- XRP’s trading volume surged by 103% to $2.21 billion amid a broader cryptocurrency market downturn.
- Robust non-farm payroll figures for May contributed to significant market volatility, with XRP dropping to $0.454 before slightly recovering.
- The Federal Reserve is expected to keep interest rates unchanged next week, but there is a 68% probability of a rate cut in September.
A break above the 50 and 200 daily moving averages, approximately $0.524 and $0.576 respectively, could indicate a positive turnaround for XRP.
Presently, the cryptocurrency market is experiencing a significant downturn, severely affecting various digital currencies. Amid this turbulence, XRP has witnessed a notable increase in trading activity, with its volume soaring by 103%. XRP’s trading volume reached $2.21 billion in the last 24 hours, reflecting heightened interest and participation from traders.
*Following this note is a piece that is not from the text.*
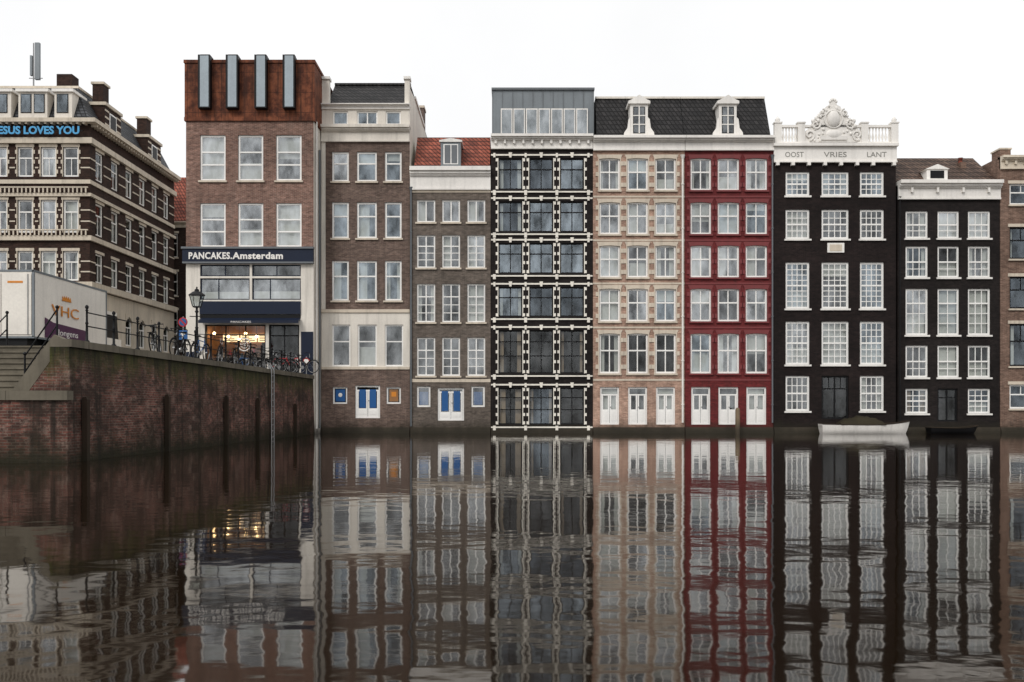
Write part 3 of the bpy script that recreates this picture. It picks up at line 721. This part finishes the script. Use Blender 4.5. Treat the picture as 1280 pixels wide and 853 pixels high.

The entire cryptocurrency market plunged on Friday as investors reacted to robust non-farm payroll figures for May. The report showed an increase of 272,000 jobs, up from April’s 175,000, and exceeding the estimated 190,000. Despite the job growth, the unemployment rate rose to 4% for the first time since January 2022, contributing to market anxiety.
XRP experienced significant volatility, dropping to $0.454 during Friday’s trading session due to these macroeconomic factors before slightly recovering. At the time of writing, XRP had decreased by 5.65% over the past 24 hours, trading at $0.4967.
The Federal Reserve is set to meet next week, with expectations that interest rates will remain unchanged both then and in July. However, CME data indicates a 68% probability of a rate cut in September, which could impact future market dynamics.
Source: TradingView
In the near term, if XRP does not manage to break above the key moving averages, it may find support around the $0.4294 level, serving as a critical foundation amid ongoing market volatility.